THE PROBLEM
Copy out every line that contains "scene".

STORED DATA
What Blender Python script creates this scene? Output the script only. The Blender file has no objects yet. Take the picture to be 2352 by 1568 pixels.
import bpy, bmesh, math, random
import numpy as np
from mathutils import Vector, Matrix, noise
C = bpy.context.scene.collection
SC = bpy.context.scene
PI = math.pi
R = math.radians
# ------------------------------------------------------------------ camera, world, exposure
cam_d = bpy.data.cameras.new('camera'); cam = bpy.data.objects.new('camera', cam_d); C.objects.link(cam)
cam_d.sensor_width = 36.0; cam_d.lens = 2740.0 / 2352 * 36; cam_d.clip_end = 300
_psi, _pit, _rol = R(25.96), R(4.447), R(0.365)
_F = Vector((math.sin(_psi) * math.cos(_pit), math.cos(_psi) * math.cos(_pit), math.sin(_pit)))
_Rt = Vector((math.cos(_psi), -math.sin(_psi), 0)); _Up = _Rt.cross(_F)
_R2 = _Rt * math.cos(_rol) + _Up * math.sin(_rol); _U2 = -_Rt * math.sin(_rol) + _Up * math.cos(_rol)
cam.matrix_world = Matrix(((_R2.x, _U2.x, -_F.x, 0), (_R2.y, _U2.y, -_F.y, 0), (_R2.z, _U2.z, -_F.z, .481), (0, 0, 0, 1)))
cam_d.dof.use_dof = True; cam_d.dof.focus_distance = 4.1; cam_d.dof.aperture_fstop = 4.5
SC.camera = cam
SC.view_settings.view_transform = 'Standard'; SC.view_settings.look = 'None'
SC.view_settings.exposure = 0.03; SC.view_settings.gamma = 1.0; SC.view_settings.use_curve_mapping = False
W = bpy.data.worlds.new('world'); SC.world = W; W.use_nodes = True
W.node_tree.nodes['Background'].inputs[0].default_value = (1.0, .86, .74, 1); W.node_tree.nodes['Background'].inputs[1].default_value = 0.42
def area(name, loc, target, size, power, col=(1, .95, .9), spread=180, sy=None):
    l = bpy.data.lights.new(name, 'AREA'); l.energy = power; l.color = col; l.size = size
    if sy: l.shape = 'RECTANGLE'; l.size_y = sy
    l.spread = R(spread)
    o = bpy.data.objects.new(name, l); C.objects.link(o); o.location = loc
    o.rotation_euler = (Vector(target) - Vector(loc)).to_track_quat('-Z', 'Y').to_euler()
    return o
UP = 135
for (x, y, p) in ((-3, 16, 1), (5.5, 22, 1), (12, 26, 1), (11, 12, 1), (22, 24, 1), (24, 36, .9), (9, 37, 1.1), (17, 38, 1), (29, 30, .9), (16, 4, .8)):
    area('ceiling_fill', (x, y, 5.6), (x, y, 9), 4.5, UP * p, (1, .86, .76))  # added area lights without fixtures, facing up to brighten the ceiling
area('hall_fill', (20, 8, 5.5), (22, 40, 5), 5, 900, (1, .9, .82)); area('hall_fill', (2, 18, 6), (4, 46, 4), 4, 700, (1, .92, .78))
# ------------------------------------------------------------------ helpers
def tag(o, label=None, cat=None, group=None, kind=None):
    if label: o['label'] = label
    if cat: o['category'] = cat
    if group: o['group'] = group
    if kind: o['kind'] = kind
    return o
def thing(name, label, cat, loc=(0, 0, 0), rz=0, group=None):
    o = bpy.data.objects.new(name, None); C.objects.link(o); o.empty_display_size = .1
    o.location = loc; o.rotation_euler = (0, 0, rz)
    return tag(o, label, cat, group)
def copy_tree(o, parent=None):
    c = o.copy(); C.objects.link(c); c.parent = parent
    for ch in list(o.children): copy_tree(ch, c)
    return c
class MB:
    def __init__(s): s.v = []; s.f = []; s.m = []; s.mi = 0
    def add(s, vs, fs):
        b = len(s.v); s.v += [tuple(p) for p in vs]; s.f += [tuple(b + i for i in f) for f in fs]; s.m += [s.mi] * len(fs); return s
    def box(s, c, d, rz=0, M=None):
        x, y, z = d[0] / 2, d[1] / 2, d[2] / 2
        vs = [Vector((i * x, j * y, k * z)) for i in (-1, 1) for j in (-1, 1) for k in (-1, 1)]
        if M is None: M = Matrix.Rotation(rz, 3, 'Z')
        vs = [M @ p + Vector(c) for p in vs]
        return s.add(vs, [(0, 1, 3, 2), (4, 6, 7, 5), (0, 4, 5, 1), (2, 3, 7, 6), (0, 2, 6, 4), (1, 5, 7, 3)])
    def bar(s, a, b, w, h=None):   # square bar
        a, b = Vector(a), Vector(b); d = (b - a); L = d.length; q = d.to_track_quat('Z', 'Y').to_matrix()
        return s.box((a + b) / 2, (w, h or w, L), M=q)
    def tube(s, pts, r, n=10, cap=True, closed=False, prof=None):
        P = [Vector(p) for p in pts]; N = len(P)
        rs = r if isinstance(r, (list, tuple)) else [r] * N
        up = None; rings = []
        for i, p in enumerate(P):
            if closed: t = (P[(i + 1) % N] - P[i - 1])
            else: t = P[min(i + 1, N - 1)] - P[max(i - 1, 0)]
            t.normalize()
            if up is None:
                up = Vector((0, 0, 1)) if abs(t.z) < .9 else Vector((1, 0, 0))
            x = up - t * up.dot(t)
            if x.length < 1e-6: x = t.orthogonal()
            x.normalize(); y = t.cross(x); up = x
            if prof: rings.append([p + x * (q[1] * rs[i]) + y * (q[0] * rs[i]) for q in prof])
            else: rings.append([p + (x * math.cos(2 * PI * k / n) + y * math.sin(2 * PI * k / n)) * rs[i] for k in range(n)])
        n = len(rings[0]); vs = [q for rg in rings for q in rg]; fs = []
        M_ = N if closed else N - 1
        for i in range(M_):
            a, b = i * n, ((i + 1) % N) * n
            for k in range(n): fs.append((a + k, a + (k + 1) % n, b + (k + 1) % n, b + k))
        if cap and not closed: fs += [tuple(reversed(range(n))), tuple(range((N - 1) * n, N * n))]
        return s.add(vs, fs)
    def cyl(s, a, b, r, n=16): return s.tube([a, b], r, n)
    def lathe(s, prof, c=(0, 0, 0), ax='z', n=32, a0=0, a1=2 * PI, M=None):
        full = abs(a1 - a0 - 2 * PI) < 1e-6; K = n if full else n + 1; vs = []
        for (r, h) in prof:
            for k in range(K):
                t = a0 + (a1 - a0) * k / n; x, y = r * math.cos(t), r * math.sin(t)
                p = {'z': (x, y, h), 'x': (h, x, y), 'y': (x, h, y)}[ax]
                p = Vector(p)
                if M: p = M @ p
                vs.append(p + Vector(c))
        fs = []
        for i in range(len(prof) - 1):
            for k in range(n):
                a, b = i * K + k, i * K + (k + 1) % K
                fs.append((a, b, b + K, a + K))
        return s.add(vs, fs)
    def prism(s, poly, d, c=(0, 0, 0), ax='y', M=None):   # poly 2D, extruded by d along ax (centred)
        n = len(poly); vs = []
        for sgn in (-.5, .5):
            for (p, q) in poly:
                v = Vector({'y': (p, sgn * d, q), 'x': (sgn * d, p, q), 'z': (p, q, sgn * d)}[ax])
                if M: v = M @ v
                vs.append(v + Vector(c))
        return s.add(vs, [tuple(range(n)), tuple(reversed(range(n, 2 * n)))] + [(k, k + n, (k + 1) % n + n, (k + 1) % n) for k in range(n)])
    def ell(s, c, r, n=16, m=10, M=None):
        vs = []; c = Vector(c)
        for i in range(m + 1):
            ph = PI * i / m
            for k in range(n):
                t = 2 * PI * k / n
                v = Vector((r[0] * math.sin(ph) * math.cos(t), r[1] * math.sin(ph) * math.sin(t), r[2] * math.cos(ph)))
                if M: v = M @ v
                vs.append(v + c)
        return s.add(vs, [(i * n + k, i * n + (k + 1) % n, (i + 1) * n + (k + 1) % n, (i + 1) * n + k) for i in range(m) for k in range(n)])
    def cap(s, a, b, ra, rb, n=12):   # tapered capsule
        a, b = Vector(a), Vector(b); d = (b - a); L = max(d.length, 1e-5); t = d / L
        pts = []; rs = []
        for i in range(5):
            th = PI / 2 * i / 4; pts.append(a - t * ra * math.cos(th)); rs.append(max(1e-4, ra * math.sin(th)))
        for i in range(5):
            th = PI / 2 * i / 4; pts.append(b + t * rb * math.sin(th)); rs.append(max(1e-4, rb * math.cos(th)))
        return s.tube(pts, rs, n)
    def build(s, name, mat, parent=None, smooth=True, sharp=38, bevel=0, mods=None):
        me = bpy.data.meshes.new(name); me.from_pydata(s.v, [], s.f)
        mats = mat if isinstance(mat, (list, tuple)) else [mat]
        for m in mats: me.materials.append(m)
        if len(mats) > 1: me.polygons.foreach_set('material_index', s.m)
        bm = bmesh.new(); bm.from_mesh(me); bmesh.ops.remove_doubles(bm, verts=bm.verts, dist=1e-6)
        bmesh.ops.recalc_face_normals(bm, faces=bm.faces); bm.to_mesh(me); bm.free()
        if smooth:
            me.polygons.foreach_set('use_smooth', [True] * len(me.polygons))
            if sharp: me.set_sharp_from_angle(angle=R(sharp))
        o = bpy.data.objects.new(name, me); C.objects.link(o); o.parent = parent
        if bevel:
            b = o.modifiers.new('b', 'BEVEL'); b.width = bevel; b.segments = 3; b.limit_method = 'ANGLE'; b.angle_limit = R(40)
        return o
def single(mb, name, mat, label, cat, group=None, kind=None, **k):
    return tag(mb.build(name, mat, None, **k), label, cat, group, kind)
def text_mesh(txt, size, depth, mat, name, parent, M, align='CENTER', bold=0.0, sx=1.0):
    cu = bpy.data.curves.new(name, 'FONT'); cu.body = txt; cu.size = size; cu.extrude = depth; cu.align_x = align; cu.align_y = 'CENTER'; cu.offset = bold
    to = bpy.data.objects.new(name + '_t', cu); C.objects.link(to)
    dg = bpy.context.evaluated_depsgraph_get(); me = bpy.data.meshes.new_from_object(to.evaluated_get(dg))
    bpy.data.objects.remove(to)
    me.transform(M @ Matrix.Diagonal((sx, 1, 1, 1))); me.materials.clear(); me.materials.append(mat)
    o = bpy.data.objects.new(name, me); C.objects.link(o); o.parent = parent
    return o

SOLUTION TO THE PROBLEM
What Blender Python script creates this scene? Output the script only. The Blender file has no objects yet. Take the picture to be 2352 by 1568 pixels.
C = bpy.context.scene.collection
SC = bpy.context.scene